猫を追うより皿を引け(ねこをおうよりさらをひけ)
その場のがれより、根本を正すことが大事だというたとえ。皿をねらっている猫を追い払うより、皿を片付けるほうがいいということから。
人の一生は重荷を負うて遠き道を行くが如し(ひとのいっしょうはおもにをおうてとおきみちをゆくがごとし)
人生は長く苦しいものだから、辛抱強く努力を重ねて着実に進んでいかなければならないという教え。徳川家康の遺訓から。
人の蠅を追うより己の蠅を追え(ひとのはえをおうよりおのれのはえをおえ)
他人のことをあれこれ言う前に、まずは自分の問題を始末せよということ。 他人にたかる蠅を追い払うより、まずは自分にたかる蠅を追い払えとの意から。 単に「己の頭の蠅を追え」とも、「我が頭の蠅を追え」ともいう。
船盗人を徒歩で追う(ふなぬすびとをかちでおう)
無駄な苦労のたとえ。また、適切ではない方法のたとえ。 船を盗んで海上を逃げる相手を、陸上から追いかけるとの意から。
鮒の仲間には鮒が王(ふなのなかまにはふながおう)
つまらない者の中では、やはりつまらない者が首領となることのたとえ。
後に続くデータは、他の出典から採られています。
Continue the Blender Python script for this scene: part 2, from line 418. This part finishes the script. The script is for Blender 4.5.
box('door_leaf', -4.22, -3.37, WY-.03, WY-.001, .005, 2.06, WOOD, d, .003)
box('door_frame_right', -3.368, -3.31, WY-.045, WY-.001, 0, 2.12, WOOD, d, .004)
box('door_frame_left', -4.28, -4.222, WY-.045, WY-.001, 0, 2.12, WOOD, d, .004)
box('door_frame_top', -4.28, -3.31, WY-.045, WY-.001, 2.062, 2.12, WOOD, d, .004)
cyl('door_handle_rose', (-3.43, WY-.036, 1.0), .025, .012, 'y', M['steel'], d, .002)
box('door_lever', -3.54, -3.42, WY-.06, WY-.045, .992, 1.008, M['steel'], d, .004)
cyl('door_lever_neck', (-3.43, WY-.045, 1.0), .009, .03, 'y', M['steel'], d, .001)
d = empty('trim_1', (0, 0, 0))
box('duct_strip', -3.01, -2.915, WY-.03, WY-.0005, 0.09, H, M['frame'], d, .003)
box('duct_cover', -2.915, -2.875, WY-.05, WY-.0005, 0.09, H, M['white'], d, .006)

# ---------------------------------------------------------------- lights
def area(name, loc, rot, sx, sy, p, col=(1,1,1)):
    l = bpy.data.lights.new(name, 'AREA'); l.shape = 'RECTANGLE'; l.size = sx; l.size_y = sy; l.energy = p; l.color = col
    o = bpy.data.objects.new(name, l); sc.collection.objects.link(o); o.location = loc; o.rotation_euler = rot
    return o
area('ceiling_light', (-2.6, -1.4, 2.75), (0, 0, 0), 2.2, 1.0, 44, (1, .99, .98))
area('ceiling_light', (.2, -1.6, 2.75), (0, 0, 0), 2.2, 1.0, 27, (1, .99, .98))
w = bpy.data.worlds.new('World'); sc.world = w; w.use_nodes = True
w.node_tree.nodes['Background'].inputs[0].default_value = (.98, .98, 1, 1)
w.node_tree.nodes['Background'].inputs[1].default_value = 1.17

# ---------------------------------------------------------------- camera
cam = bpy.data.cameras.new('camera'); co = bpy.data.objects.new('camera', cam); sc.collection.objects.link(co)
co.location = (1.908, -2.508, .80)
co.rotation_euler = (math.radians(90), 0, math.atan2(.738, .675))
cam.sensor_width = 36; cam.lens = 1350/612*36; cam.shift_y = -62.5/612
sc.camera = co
また、つまらない者たちの中にもそれにふさわしい首領がいるというたとえ。
分相応に風が吹く(ぶんそうおうにかぜがふく)
人にはそれぞれの身分や地位に応じた生き方があるということ。
弁慶の立ち往生(べんけいのたちおうじょう)
進むことも退くこともできない状態のたとえ。源義経の家来の弁慶が、衣川の合戦で義経をかばって矢を受け、立ったまま死んだという伝説から。
耳を掩うて鐘を盗む(みみをおおうてかねをぬすむ)
良心に背くことをしながら、あえて何も考えないようにすること。また、うまく悪事を隠したつもりでも、実際はすっかり知れ渡っていること。 ある男が鐘を盗もうとしたとき、その鐘が大きいため割って運ぼうと槌(つち)で叩いたところ、周囲に大きな音が鳴り響いた。 その音が人に聞かれるのではないかと恐れた男は、愚かにも自分の耳をふさいだという故事から。 「耳を掩うて鈴を盗む」ともいう。
無冠の帝王(むかんのていおう)
特別な地位などは持っていないが、実力を有している者のこと。 スポーツなどで、極めてすぐれた能力を持ちながら、大きなタイトルを獲得できずにいる人。 または、ジャーナリストや新聞記者などの自称。権力に屈することなく評論する人という意味から。
冥土の道には王なし(めいどのみちにはおうなし)
現世での身分の上下、貧富の差は、死ねばいっさい無くなるということ。また、死は誰にも等しく訪れるということ。「冥土」は「冥途」とも書き、死者の霊魂が行くという世界のこと。
目を覆う(めをおおう)
直視することを避け、目をふさぐこと。
夢を追う(ゆめをおう)
自分の描いている理想を追い求めること。